• _Exercise prompt_
Give a verbatim copy of the lines below, minus the pictures.

# Information supplied start

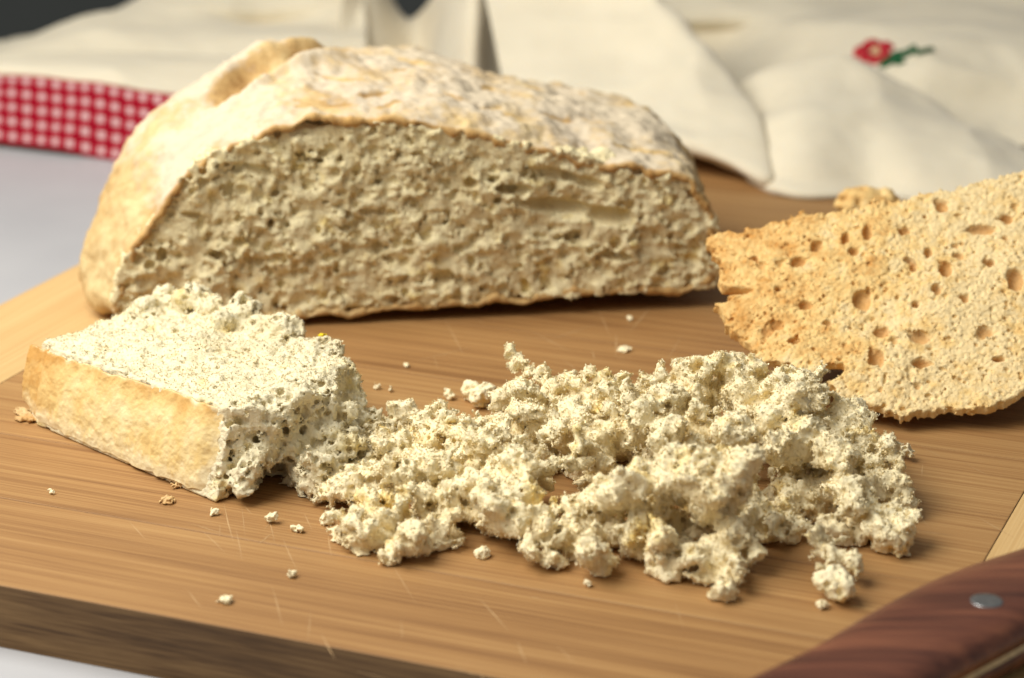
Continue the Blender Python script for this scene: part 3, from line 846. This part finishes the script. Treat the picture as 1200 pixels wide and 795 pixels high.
g = np.maximum(np.maximum(ppc[:, :, None] - 0.02, Ng - bc_[:, :, None] + 0.52), -(Ng - bc_[:, :, None] + tc[:, :, None]))
zw = HO[2] + S[:nx_] * hs[2] + T[:, :ny_] * ht[2] + Ng * hn[2]
fd2.f[:nx_, :ny_] = np.maximum(g, 0.03 - zw)
for (px, py, rs_, rt_) in [(858, 337, .65, .2), (975, 436, .3, .38), (960, 444, .4, .18)]:
    s0, t0 = heel_st(px, py); fd2.carve((s0, t0, -.6), (rs_, rt_, 2.5), None, 0.03)
idx, p = fd2.band(-0.4, 0.4)
fd2.f[idx] += 0.05 * fbm(p, 1.2, 3, .5, 1)
v, q = fd2.mesh(0.05)
vw = tw(v); vw[:, 2] = np.maximum(vw[:, 2], 0.015)
mesh_obj('crust', vw, q[:, ::-1] if flip else q, M['heel_crust'], heel)
del fd, fd2

# ================================================================== small bread piece behind the toasted one
def lump(name, blobs, mat, label, cat, h=0.06, a1=0.12, a2=0.05, pores=500, group=None, keep=0.05, rmax=0.12):
    c = np.array([b_[0] for b_ in blobs]); r = max(np.max(b_[1]) for b_ in blobs)
    fd = Field(c.min(0) - r * 1.3 - .3, c.max(0) + r * 1.3 + .3, h)
    for cc, rr in blobs: fd.add(cc, np.asarray(rr) if np.ndim(rr) else rr * RNG.uniform(.75, 1.2, 3), rand_rot() if np.ndim(rr) == 0 else None, 0.12)
    crumbify(fd, a1, a2, pores, 0.03, rmax)
    Zg = fd.grid()[2]; fd.f[:] = np.maximum(fd.f, 0.012 - Zg)
    v, q = fd.mesh(keep)
    o = mesh_obj(name, v, q, mat, attrs={'toast': np.full(len(v), 0.6)})
    return tag(o, label, cat, group)
lump('bread_piece', [(Py(1018, 232, 89) * [1, 1, 0] + [0, 0, z], (1.15, .8, r)) for z, r in ((0.7, .9), (1.5, .8), (2.3, .7), (2.75, .6))],
     M['toast'], 'small golden bread piece peeking out behind the toasted end piece', 'bread', 0.09, 0.1, 0.05, 300)

# ================================================================== CRUMB PILE
pile_px = [  # px, py of a lump's middle, its height above the board, radius
]
fd = Field((-6.6, 58.5, -0.02), (13.2, 78.0, 4.2), 0.066)
def ground_y(px, py, z): return Pz(px, py, z)
# a skirt outline on the board with heap height h(x): lumps are strewn inside it
front_px = [(410, 640), (440, 655), (480, 660), (540, 640), (620, 672), (700, 684), (780, 680), (850, 690), (900, 655), (960, 640), (1000, 650), (1062, 635)]
back_px = [(420, 520), (470, 520), (520, 520), (580, 505), (650, 495), (720, 505), (790, 500), (860, 500), (930, 500), (980, 520), (1020, 560), (1062, 610)]
fx_ = np.array([Pz(*p)[:2] for p in front_px]); bx_ = np.array([Pz(*p)[:2] for p in back_px])
top_h = lambda X: np.interp(X, [-4.6, -3, -1, 1.5, 4, 6.5, 8.5, 9.8, 11.2], [1.0, 1.4, 1.7, 2.0, 2.7, 3.0, 2.9, 2.0, 0.9])
def clump(c, size, k=0.05):
    rot = rand_rot(); ell = size * RNG.uniform(.65, 1.25, 3)
    for j in range(random.randint(7, 12)):
        o = RNG.normal(0, 0.42, 3) * ell
        fd.add(np.asarray(c) + rot.T @ o, size * random.uniform(.26, .58) * RNG.uniform(.7, 1.2, 3), rand_rot(), 0.10)
for k in range(125):
    X = -4.6 + 15.3 * ((k * 0.618034) % 1.0)
    y0 = np.interp(X, fx_[:, 0], fx_[:, 1]); y1 = np.interp(X, bx_[:, 0], bx_[:, 1])
    t = random.uniform(0.06, 0.94)
    Hh = top_h(X) * (1 - (2 * abs(t - 0.55)) ** 2.2 * 0.7)
    size = random.choice([.42, .52, .65, .78])
    z = 0.4 * size if k % 4 == 0 else max(Hh - size * 0.75, 0.4 * size)
    clump((X, y0 + (y1 - y0) * t, z), size)
for k in range(60):                                   # a low, continuous bed of torn bits
    X = -4.7 + 15.4 * ((k * 0.618034 + 0.3) % 1.0)
    y0 = np.interp(X, fx_[:, 0], fx_[:, 1]); y1 = np.interp(X, bx_[:, 0], bx_[:, 1])
    clump((X, y0 + (y1 - y0) * random.uniform(0.03, 0.8), random.uniform(.2, .6)), random.uniform(.38, .6))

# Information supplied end

• _Full answer_
Continue the Blender Python script for this scene: part 3, from line 846. This part finishes the script. Treat the picture as 1200 pixels wide and 795 pixels high.
g = np.maximum(np.maximum(ppc[:, :, None] - 0.02, Ng - bc_[:, :, None] + 0.52), -(Ng - bc_[:, :, None] + tc[:, :, None]))
zw = HO[2] + S[:nx_] * hs[2] + T[:, :ny_] * ht[2] + Ng * hn[2]
fd2.f[:nx_, :ny_] = np.maximum(g, 0.03 - zw)
for (px, py, rs_, rt_) in [(858, 337, .65, .2), (975, 436, .3, .38), (960, 444, .4, .18)]:
    s0, t0 = heel_st(px, py); fd2.carve((s0, t0, -.6), (rs_, rt_, 2.5), None, 0.03)
idx, p = fd2.band(-0.4, 0.4)
fd2.f[idx] += 0.05 * fbm(p, 1.2, 3, .5, 1)
v, q = fd2.mesh(0.05)
vw = tw(v); vw[:, 2] = np.maximum(vw[:, 2], 0.015)
mesh_obj('crust', vw, q[:, ::-1] if flip else q, M['heel_crust'], heel)
del fd, fd2

# ================================================================== small bread piece behind the toasted one
def lump(name, blobs, mat, label, cat, h=0.06, a1=0.12, a2=0.05, pores=500, group=None, keep=0.05, rmax=0.12):
    c = np.array([b_[0] for b_ in blobs]); r = max(np.max(b_[1]) for b_ in blobs)
    fd = Field(c.min(0) - r * 1.3 - .3, c.max(0) + r * 1.3 + .3, h)
    for cc, rr in blobs: fd.add(cc, np.asarray(rr) if np.ndim(rr) else rr * RNG.uniform(.75, 1.2, 3), rand_rot() if np.ndim(rr) == 0 else None, 0.12)
    crumbify(fd, a1, a2, pores, 0.03, rmax)
    Zg = fd.grid()[2]; fd.f[:] = np.maximum(fd.f, 0.012 - Zg)
    v, q = fd.mesh(keep)
    o = mesh_obj(name, v, q, mat, attrs={'toast': np.full(len(v), 0.6)})
    return tag(o, label, cat, group)
lump('bread_piece', [(Py(1018, 232, 89) * [1, 1, 0] + [0, 0, z], (1.15, .8, r)) for z, r in ((0.7, .9), (1.5, .8), (2.3, .7), (2.75, .6))],
     M['toast'], 'small golden bread piece peeking out behind the toasted end piece', 'bread', 0.09, 0.1, 0.05, 300)

# ================================================================== CRUMB PILE
pile_px = [  # px, py of a lump's middle, its height above the board, radius
]
fd = Field((-6.6, 58.5, -0.02), (13.2, 78.0, 4.2), 0.066)
def ground_y(px, py, z): return Pz(px, py, z)
# a skirt outline on the board with heap height h(x): lumps are strewn inside it
front_px = [(410, 640), (440, 655), (480, 660), (540, 640), (620, 672), (700, 684), (780, 680), (850, 690), (900, 655), (960, 640), (1000, 650), (1062, 635)]
back_px = [(420, 520), (470, 520), (520, 520), (580, 505), (650, 495), (720, 505), (790, 500), (860, 500), (930, 500), (980, 520), (1020, 560), (1062, 610)]
fx_ = np.array([Pz(*p)[:2] for p in front_px]); bx_ = np.array([Pz(*p)[:2] for p in back_px])
top_h = lambda X: np.interp(X, [-4.6, -3, -1, 1.5, 4, 6.5, 8.5, 9.8, 11.2], [1.0, 1.4, 1.7, 2.0, 2.7, 3.0, 2.9, 2.0, 0.9])
def clump(c, size, k=0.05):
    rot = rand_rot(); ell = size * RNG.uniform(.65, 1.25, 3)
    for j in range(random.randint(7, 12)):
        o = RNG.normal(0, 0.42, 3) * ell
        fd.add(np.asarray(c) + rot.T @ o, size * random.uniform(.26, .58) * RNG.uniform(.7, 1.2, 3), rand_rot(), 0.10)
for k in range(125):
    X = -4.6 + 15.3 * ((k * 0.618034) % 1.0)
    y0 = np.interp(X, fx_[:, 0], fx_[:, 1]); y1 = np.interp(X, bx_[:, 0], bx_[:, 1])
    t = random.uniform(0.06, 0.94)
    Hh = top_h(X) * (1 - (2 * abs(t - 0.55)) ** 2.2 * 0.7)
    size = random.choice([.42, .52, .65, .78])
    z = 0.4 * size if k % 4 == 0 else max(Hh - size * 0.75, 0.4 * size)
    clump((X, y0 + (y1 - y0) * t, z), size)
for k in range(60):                                   # a low, continuous bed of torn bits
    X = -4.7 + 15.4 * ((k * 0.618034 + 0.3) % 1.0)
    y0 = np.interp(X, fx_[:, 0], fx_[:, 1]); y1 = np.interp(X, bx_[:, 0], bx_[:, 1])
    clump((X, y0 + (y1 - y0) * random.uniform(0.03, 0.8), random.uniform(.2, .6)), random.uniform(.38, .6))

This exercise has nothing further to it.